The report found NSW was “leading the world in the financing, approval and construction” of new battery storage systems. It cited the 850MW/1,680MW hour Waratah Super Battery now under construction and Origin beginning work on its 700MW/2,800MWh battery at the Eraring site.

AGL also reached a final investment nod last month on its $750m 500MW/1,000MWh battery that it will build on the site of the Liddell power plant that shut last April.


The state’s planning department in December also approved its first windfarm in two-and-a-half years, Engie’s 290MW Hills of Gold project, while Squadron Energy started building its 414MW Uungula windfarm last week.


“There remains a very strong NSW proposed pipeline of projects of some 50GW of firmed renewables, many already in the approval process,” the report said.

Methane gas peaking capacity is also on the rise. EnergyAustralia’s 316MW Tallawarra B plant started operations last month and Snowy Hydro’s 660MW gas Hunter Power Project is due for commissioning by year’s end.

NSW’s power grid, though, still faces strains.

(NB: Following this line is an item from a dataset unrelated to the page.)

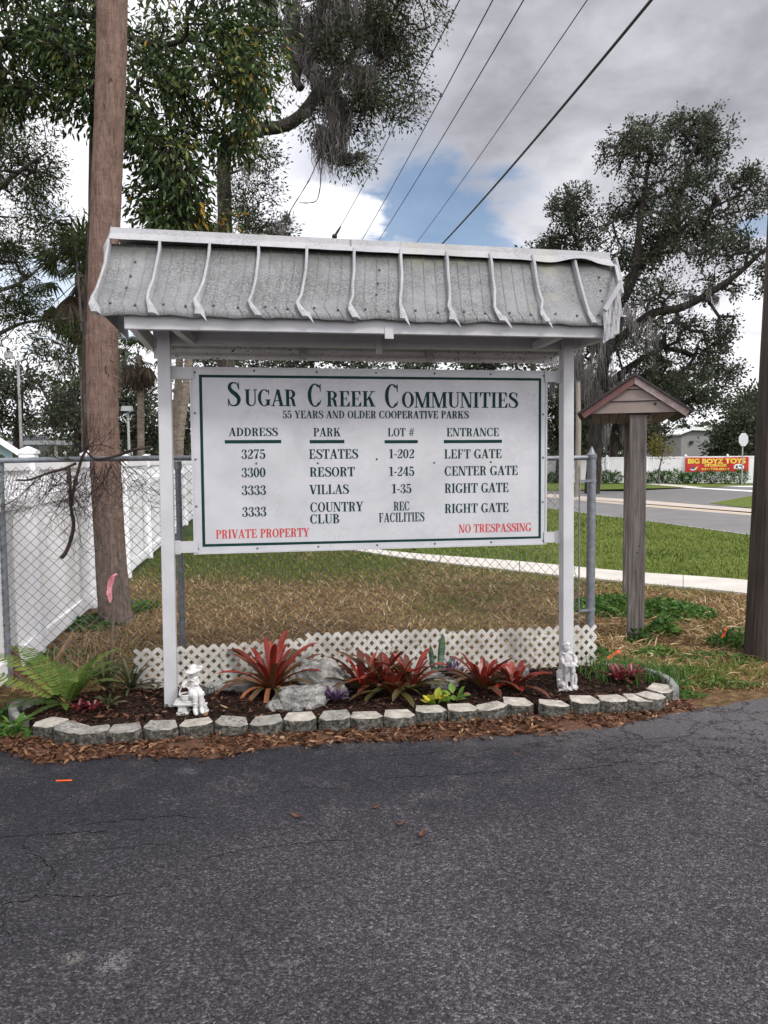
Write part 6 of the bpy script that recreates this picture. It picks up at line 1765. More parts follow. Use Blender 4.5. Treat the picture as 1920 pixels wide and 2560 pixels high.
br([(180, 1155), (165, 1140), (140, 1125), (105, 1118)], (.004, .002)); br([(290, 1152), (310, 1148), (322, 1155)], (.004, .002))
mb.build('limb', M['deadwood'], o, world=True, smooth_=True)
drng = random.Random(8); P0b, P1b, R0b, R1b = [], [], [], []
def twig(x, y, ang, L_, r, depth, dy):
    n = 7
    p = F_(x, y, dy); cur = ang
    for s in range(n):
        cur += drng.gauss(0, .16) + (.07 if math.cos(cur) < 0 else -.02) * (1 if depth < 2 else 0)
        x2, y2 = x + math.cos(cur) * L_ / n, y + math.sin(cur) * L_ / n; dy2 = dy + drng.gauss(0, .01)
        q_ = F_(x2, y2, dy2)
        P0b.append(p); P1b.append(q_); R0b.append(r * (1 - s / n * .6)); R1b.append(r * (1 - (s + 1) / n * .6))
        if depth < 2 and drng.random() < .5: twig(x2, y2, cur + drng.choice((-1, 1)) * drng.uniform(.4, .9), L_ * drng.uniform(.35, .6), r * .6, depth + 1, dy2)
        x, y, p, dy = x2, y2, q_, dy2
for x0, y0, lo, hi, n in ((250, 1165, 1.1, 2.2, 15), (290, 1160, .9, 2.1, 11), (190, 1190, 1.4, 2.6, 12), (150, 1180, 1.0, 2.4, 8), (215, 1130, -2.6, -.4, 9), (120, 1190, 1.2, 2.6, 6), (180, 1240, .8, 2.8, 8), (160, 1140, -3.1, -1.4, 7)):
    for i in range(n): twig(x0 + drng.uniform(-28, 28), y0 + drng.uniform(-10, 10), drng.uniform(lo, hi), drng.uniform(45, 165), .0028, 0, drng.uniform(-.03, .03))
frusta('twigs', P0b, P1b, R0b, R1b, 4, M['deadwood'], o)

# --- broad-leaved evergreen, upper left, trunk hidden behind the palm
Y1 = 10.0
def T(x, y, Y): return P(x, y, Y)
def yellow(pos, val, rng):
    val = val.copy(); yl = rng.uniform(0, 1, len(val))
    c1 = np.linalg.norm(pos - np.array(P(655, 225, 9.6)), axis=1) < .75
    c2 = np.linalg.norm(pos - np.array(P(575, 555, 9.7)), axis=1) < .45
    val[c1] += .07; val[c1 & (yl < .006)] = 1.0; val[c2 & (yl < .25)] = 1.0; val[yl < .004] = 1.0
    return np.clip(val, 0, 1)
tb = P(232, 1400, Y1 + .3); tb.z = 0
tree('broadleaf_evergreen', 'broad leaved evergreen tree with dark drooping foliage behind the big palm trunk', [
    ([tb, T(228, 1150, 10.3), T(222, 850, 10.3), T(236, 560, 10.2), T(240, 250, 10.2), T(250, -120, 10.4), T(260, -500, 10.6)], [.12, .10, .085, .08, .075, .065, .04]),
    ([T(238, 250, 10.2), T(312, 220, 9.9), T(352, 252, 9.6), T(378, 288, 9.4), T(420, 360, 9.3), T(470, 450, 9.3)], [.04, .032, .028, .024, .018, .01]),
    ([T(244, 60, 10.3), T(380, 110, 9.9), T(460, 95, 9.6), T(470, 30, 9.5), T(520, -80, 9.6)], [.045, .035, .03, .025, .02]),
    ([T(460, 95, 9.6), T(560, 130, 9.5), T(650, 200, 9.5)], [.022, .016, .008]),
    ([T(244, 40, 10.3), T(120, 40, 10.0), T(10, 110, 9.9)], [.045, .03, .015])],
    [(95, 30, 190, 110, 9.9, 1.1, 210), (40, 130, 110, 110, 9.9, 1.0, 110), (160, 180, 90, 85, 9.7, .8, 75), (200, 250, 45, 40, 9.7, .4, 22), (30, 230, 60, 40, 9.8, .6, 22),
     (430, 20, 110, 55, 9.8, .9, 34), (385, 150, 75, 75, 9.7, .8, 40), (520, 190, 120, 100, 9.8, .9, 74), (570, 60, 110, 80, 9.9, .9, 66), (625, 210, 55, 90, 9.7, .6, 46), (400, 245, 70, 55, 9.5, .6, 30),
     (395, 330, 78, 70, 9.4, .6, 68), (440, 395, 72, 62, 9.4, .6, 44), (350, 345, 30, 55, 9.4, .3, 14), (425, 480, 60, 55, 9.5, .5, 42), (432, 545, 68, 50, 9.6, .5, 52), (475, 475, 32, 50, 9.6, .4, 13), (560, 320, 60, 50, 9.7, .5, 28), (605, 290, 40, 40, 9.7, .4, 16), (548, 565, 20, 20, 9.7, .2, 4), (350, 500, 30, 20, 9.5, .2, 3),
     (670, 70, 40, 80, 10.0, .6, 20), (330, 60, 50, 70, 10.2, .6, 20)],
    'leaf_broad', 21, .108, .33, .24, .0048, 31, 'bark_oak', dens=.78, six=True, v=(.42, .2), down=.75, extra=yellow, step=.4)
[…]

A one-day heat spike last month combined with the unexpected failure of half of the Mt Piper coal-fired plant prompted the energy minister, Penny Sharpe, to ask consumers to reduce electricity use.


The government said talks with Origin about Eraring – including the possibility of keeping two of its four units on standby beyond August 2025 – were ongoing.

The Cef report noted the Energy Security Target Monitor report, released without fanfare late last year by the Australian Energy Market Operator, also concluded government actions had nullified the risk of reliability gaps emerging post-Eraring.


Two other main trends support the report’s conclusions.

Electricity demand has been growing much slower than forecast, rising just 0.6% in 2023 or well shy of the 2.7% annual expansion assumed by Aemo out to 2030 and beyond.

Rooftop solar and other distributed solar were also likely to increase as the price of photovoltaic panels fell and retail costs of electricity remained high.


Installations of rooftop systems totalled 3.17 gigawatts nationally in 2023, up 14% and just shy of the record 3.23GW in 2021, data from SunWiz showed.

Buckley also predicted a faster rollout of 5MW solar plants with batteries, with one developer alone planning as many as 40 in Victoria and NSW. These could be built rapidly and serve as “solar soakers”, generating and storing low-cost power to be released after the sun goes down and wholesale electricity prices rise.